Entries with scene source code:
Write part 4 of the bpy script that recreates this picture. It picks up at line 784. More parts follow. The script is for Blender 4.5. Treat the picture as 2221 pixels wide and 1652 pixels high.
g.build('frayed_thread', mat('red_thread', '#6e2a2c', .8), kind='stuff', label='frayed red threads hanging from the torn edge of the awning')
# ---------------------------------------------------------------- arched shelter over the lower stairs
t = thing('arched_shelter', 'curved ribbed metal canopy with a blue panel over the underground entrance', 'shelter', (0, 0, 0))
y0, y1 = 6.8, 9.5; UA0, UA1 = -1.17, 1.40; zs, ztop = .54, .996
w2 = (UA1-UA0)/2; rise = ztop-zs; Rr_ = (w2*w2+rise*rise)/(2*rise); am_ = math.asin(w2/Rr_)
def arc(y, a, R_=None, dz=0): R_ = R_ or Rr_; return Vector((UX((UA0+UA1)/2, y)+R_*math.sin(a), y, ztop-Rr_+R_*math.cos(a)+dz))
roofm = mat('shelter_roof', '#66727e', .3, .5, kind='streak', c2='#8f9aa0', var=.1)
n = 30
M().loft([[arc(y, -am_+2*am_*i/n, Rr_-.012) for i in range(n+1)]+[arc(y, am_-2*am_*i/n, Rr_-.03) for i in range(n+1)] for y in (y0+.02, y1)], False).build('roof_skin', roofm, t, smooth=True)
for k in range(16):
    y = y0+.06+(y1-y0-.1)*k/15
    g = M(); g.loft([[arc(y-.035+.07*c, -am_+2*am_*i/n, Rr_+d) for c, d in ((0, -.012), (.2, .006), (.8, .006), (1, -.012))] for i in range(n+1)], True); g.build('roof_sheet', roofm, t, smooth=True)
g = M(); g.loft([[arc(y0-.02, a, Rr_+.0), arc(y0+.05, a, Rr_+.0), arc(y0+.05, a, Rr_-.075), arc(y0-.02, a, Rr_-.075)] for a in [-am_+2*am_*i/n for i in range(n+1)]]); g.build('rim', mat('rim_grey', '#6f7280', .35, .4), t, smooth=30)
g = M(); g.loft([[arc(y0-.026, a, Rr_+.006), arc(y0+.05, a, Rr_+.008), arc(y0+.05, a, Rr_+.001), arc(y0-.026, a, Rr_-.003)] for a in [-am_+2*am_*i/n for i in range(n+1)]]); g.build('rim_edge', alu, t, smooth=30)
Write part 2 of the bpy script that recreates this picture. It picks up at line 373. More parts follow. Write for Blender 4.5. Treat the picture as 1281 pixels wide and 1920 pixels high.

Given task: Write out the material from the first line to the last, exactly.

Task response:
Write part 4 of the bpy script that recreates this picture. It picks up at line 784. More parts follow. The script is for Blender 4.5. Treat the picture as 2221 pixels wide and 1652 pixels high.
g.build('frayed_thread', mat('red_thread', '#6e2a2c', .8), kind='stuff', label='frayed red threads hanging from the torn edge of the awning')
# ---------------------------------------------------------------- arched shelter over the lower stairs
t = thing('arched_shelter', 'curved ribbed metal canopy with a blue panel over the underground entrance', 'shelter', (0, 0, 0))
y0, y1 = 6.8, 9.5; UA0, UA1 = -1.17, 1.40; zs, ztop = .54, .996
w2 = (UA1-UA0)/2; rise = ztop-zs; Rr_ = (w2*w2+rise*rise)/(2*rise); am_ = math.asin(w2/Rr_)
def arc(y, a, R_=None, dz=0): R_ = R_ or Rr_; return Vector((UX((UA0+UA1)/2, y)+R_*math.sin(a), y, ztop-Rr_+R_*math.cos(a)+dz))
roofm = mat('shelter_roof', '#66727e', .3, .5, kind='streak', c2='#8f9aa0', var=.1)
n = 30
M().loft([[arc(y, -am_+2*am_*i/n, Rr_-.012) for i in range(n+1)]+[arc(y, am_-2*am_*i/n, Rr_-.03) for i in range(n+1)] for y in (y0+.02, y1)], False).build('roof_skin', roofm, t, smooth=True)
for k in range(16):
    y = y0+.06+(y1-y0-.1)*k/15
    g = M(); g.loft([[arc(y-.035+.07*c, -am_+2*am_*i/n, Rr_+d) for c, d in ((0, -.012), (.2, .006), (.8, .006), (1, -.012))] for i in range(n+1)], True); g.build('roof_sheet', roofm, t, smooth=True)
g = M(); g.loft([[arc(y0-.02, a, Rr_+.0), arc(y0+.05, a, Rr_+.0), arc(y0+.05, a, Rr_-.075), arc(y0-.02, a, Rr_-.075)] for a in [-am_+2*am_*i/n for i in range(n+1)]]); g.build('rim', mat('rim_grey', '#6f7280', .35, .4), t, smooth=30)
g = M(); g.loft([[arc(y0-.026, a, Rr_+.006), arc(y0+.05, a, Rr_+.008), arc(y0+.05, a, Rr_+.001), arc(y0-.026, a, Rr_-.003)] for a in [-am_+2*am_*i/n for i in range(n+1)]]); g.build('rim_edge', alu, t, smooth=30)
Write part 2 of the bpy script that recreates this picture. It picks up at line 373. More parts follow. Write for Blender 4.5. Treat the picture as 1281 pixels wide and 1920 pixels high.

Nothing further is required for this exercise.